You have only one chance to turn 200. And now George Gordon Meade has done it.
Meade was born on December 31, 1815, and to commemorate his bicentennial, the General Meade Society of Philadelphia had a gala celebration at Laurel Hill Cemetery. The weather gods smiled favorably on the occasion, and it was dry and relatively warm for the event (although there’s always a cold breeze blowing off the Schuylkill River over the Meade gravesite). Several hundred people showed up, including three generations of Meade descendants, and a host of living historians. The Meade Society did a terrific job organizing everything. Beck’s Philadelphia Brigade Band provided music, President Abraham Lincoln was on hand to deliver a few appropriate remarks, and a number of speakers made remarks at the gravesite before a ceremonial wreath laying, 21-gun salute, and the traditional champagne toast.
I was honored to be one of the speakers. I kept my remarks brief (to the palpable relief of the crowd). I quoted William Faulkner, who once said, “The past is never dead; it’s not even past.” I remarked on the irony of how easy it is to realize the truth of that when you’re in a historic cemetery where all the figures from the past are indisputably dead. But the history they helped create is a living thing, and the events involving these historical figures still reverberate today. The American Civil War is one of the great defining events of American history, and George Gordon Meade had a strong influence on how that war played out. What would have happened if he had not led the Army of Potomac to victory at Gettysburg? What would have happened to the nation we know today?

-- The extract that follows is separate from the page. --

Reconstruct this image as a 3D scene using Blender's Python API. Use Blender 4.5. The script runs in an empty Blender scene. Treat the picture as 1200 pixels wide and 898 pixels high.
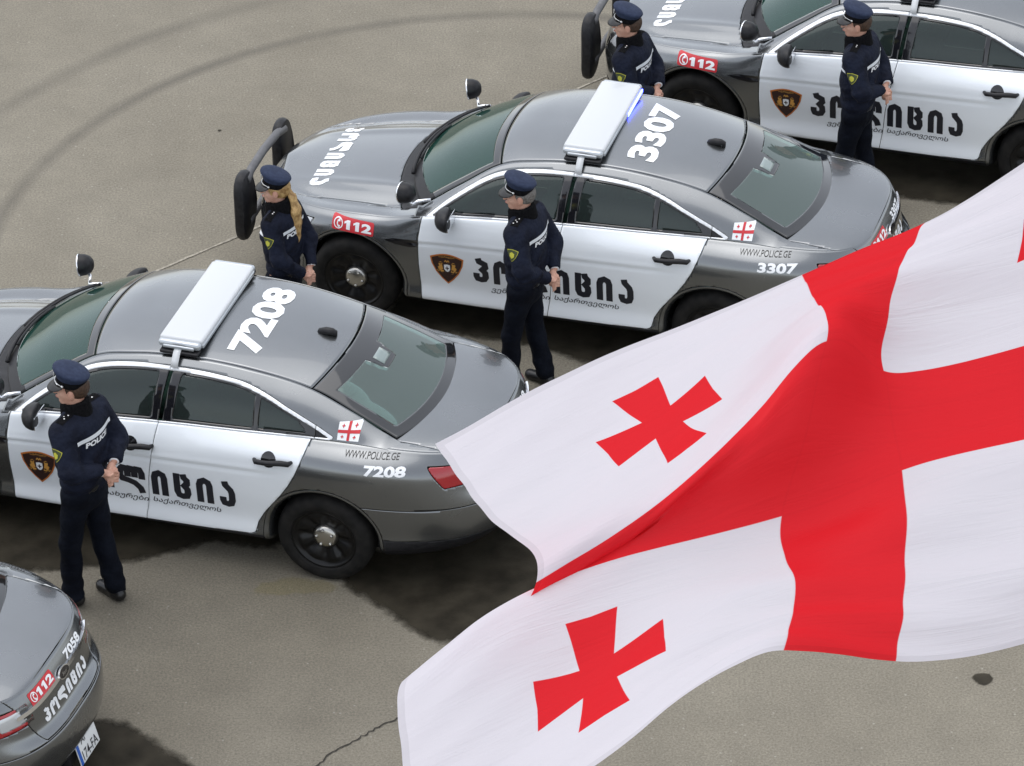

Other speakers pointed out that by honoring George Meade, we also honor the thousands of soldiers who fought with him and under him. It was a huge, bloody, ugly war, but it ended with the nation intact and slavery abolished. Anyone who has been following the controversies over the Confederate flag, Confederate war monuments, and even the still-ongoing struggles over civil rights understands that the issues raised by that war are still with us, one way or another. But that’s the thing about the past—it hasn’t even passed.